During the past year, for the first time, I kept a record of all the books that I read. With the year drawing to a close, I thought it might perhaps be helpful to share my thoughts on some of the more notable ones that came across my path.
Best regards,
MD
Things Fall Apart by Chinua Achebe
Chinua Achebe’s elegiac and tragic story of the clash of cultures between Africa and Europe was every bit as moving now - after I have spent some time in Africa - as it was when I first read it in high school 20 years ago.
Dreamkeepers: A Spirit-Journey into Aboriginal Australia by Harvey Arden
National Geographic writer Harvey Arden’s penned this quite beautiful account of his conversations with Aboriginal elders nearly 15 years ago, and when I traipsed through similar terrain earlier this year I found the respect with with it treats its subjects highly apt.

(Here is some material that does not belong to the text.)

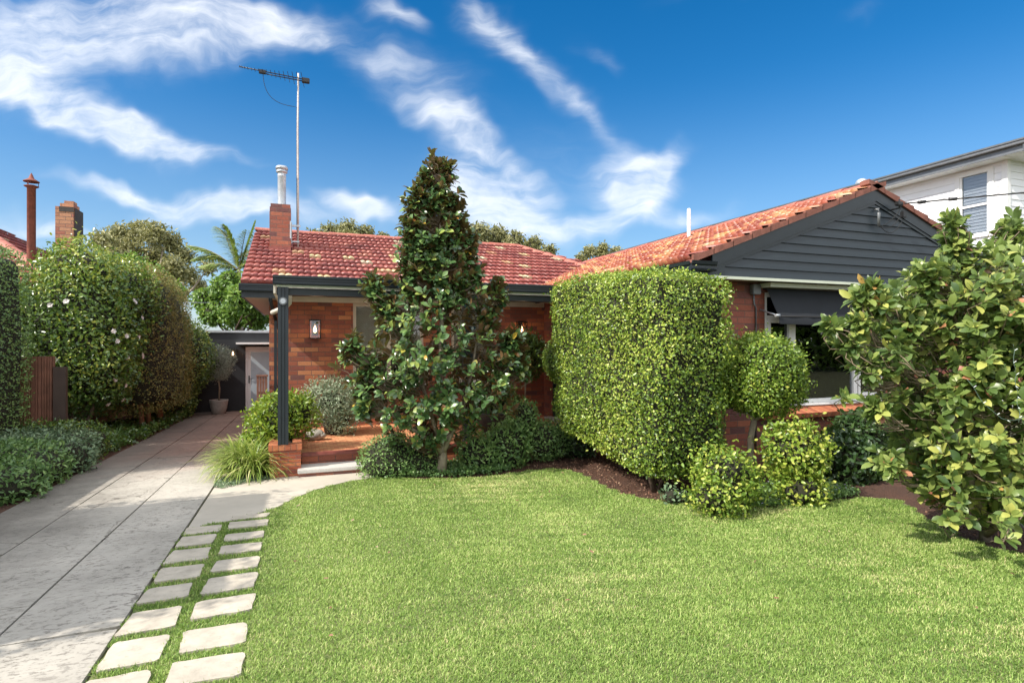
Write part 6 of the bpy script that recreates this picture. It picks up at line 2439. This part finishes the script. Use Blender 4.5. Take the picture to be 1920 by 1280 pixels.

Fulgencio Batista: Volume 1, From Revolutionary to Strongman by Frank Argote-Freyre
This revelatory portrait of the formative years of Cuba’s pre-1959 leader portrays him as self-made, ambitious, ruthless, initially idealistic and then severely corrupted by power. The boy from a dirt-floor shack in Banes here stands as a fully-drawn personality as opposed to a mere slogan.
Reconstruction After the Civil War by John Hope Franklin
The eminent African-American history, who sadly passed away earlier this year, lays bare in an authoritative manner that “reconstruction,” such as it was after the American Civil War, was largely a fraud, with the South almost wholly under the control of reactionary southern whites. Highly relevant today, when a South Carolina congressmen sees fit to scream “You lie!” at the nation’s first biracial president during a congressional address.
Resistance and Betrayal: The Death and Life of Jean Moulin by Patrick Marnham
The riveting story of the man who became the most iconic figure of France’s resistance to Nazi occupation is made all the more poignant by the realization of how isolated the resisters were under the boot of a brutal fascist military occupation and amidst the acquiescence of the French population as a whole. The grotesque excesses of revenge, score settling and ideologically-based brutality that followed the arrival of allied forces in France also make for a somber punctuation to this chronicle of human bravery and duplicity.
The Unknown War: The Miskito Nation, Nicaragua and the United States by Bernard Nietschmann
The gifted geographer Bernard Nietschmann worked strenuously for decades to help indigenous peoples chart their own fates. As a result, the longtime fixture at the University of California-Berkeley weathered criticism from comfortable foreign supporters of Nicaragua’s Sandinista government (whose treatment of said groups within their borders was brutal), but in this book he lays bare the epic quest for survival of this indigenous group in Honduras and Nicaragua, often caught up in power struggles between forces far beyond their control.
Stars of the New Curfew by Ben Okri
This book is a collection of haunting and often surreal short stories by one of Nigeria’s greatest living authors
The Road to Wigan Pier by George Orwell
A book as inspiring by its intellectual honesty as for its faith in solutions that common decency demands, Orwell’s account of the life of miners in the north of England - penned shortly before he departed to fight against the fascists in Spain - is also notable for its highly moral thesis that “the people who have got to act together are all those who cringe to the boss and all those who shudder when they think of the rent...Poverty is poverty, whether the tool you work with is a pick-axe or a fountain pen.”
Indeed, and well said.
Snow by Orhan Pamuk
A fairly gripping novel of politics and thwarted romantic set in rural Turkey by this 2006 Nobel Prize winner.
Gomorrah: A Personal Journey into the Violent International Empire of Naples' Organized Crime System by Roberto Saviano
A stunning non-fiction work that earned its young Italian journalist-author a death sentence from Naples’ grotesque Camorra crime syndicate, this book pulls back the veil on the brutal face of Silvio Berlusconi’s Italy
Streets of Lost Footsteps by Lyonel Trouillot
A short work delivered by multiple narrators during the final apocalyptic battle between the cadres of the dictator Deceased Forever-Immortal and the followers of the Prophet, this novel by one of Haiti’s most gifted authors (and winner of this years’ Wepler Prize in France) should be put alongside the writings of Jacques Roumain, Jacques Stephen Alexis and Gary Victor as required reading for those seeking to understand Haiti beyond its bare history. Originally published as Rue des Pas-Perdus in French.
Zapata and the Mexican Revolution by John Womack, Jr.
A highly valuable if somewhat somewhat jarringly passionless account of the storied Mexican revolutionary, this 1968 book nevertheless should stand as an example of genuine scholarship about a politically controversial figure in an era (our own) where academia is often conspicuously lacking in such virtues.